Esperanto: I’ve already completed the Duolingo tree, but I plan to finish the extended tree whenever that comes out. I also intend to finish the TY course. Maybe I can find somebody to talk to, but I don’t know how easy that will be. I will in any case do lots of writing and videos. I plan to join the Super Challenge for this language too, but I don’t think there is much to watch that qualifies so I will probably do a books-only challenge if that’s still a thing. And I will watch things I find on Youtube and such even if they don’t count.
After the Gathering:
As I mentioned, I’m sticking to those three until after the Gathering. I don’t imagine I will finish everything above by May; those are my goals for the whole year for those languages. And after the Gathering, I may add another language or two. I’m still a little undecided.
I’m considering learning French even though I’ve always said I wouldn’t. (That’s why you should never say you’d never do something; you just look extra silly when you actually do it.) I’m enjoying Assimil so much that I thought it would be nice to be able to make more use of it and there are a lot more cool languages available for French speakers than for English speakers. So, maybe I will start French.
There’s also Japanese, rusting away in some damp corner of my brain. I may try taking it out again.

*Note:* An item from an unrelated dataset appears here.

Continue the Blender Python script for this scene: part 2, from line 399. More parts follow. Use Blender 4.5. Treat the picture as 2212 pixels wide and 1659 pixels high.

It is a frustrating language and it knocks me down every time, but I am determined to wrestle it into submission someday, even if it takes me the rest of my life. It’s already taken half.
And then there’s Finnish. Sweet, beautiful, lovely Finnish. I must admit, I am rather smitten with Finnish. It feels sort of like a teenage crush and it’s quite exhilarating. I have to return to Finnish someday even though I have absolutely no use whatsoever for it.
And of course, there are dozens of other languages begging me to learn them, but I try to cover my ears and tell them to go away until I finish the ones I’m working on.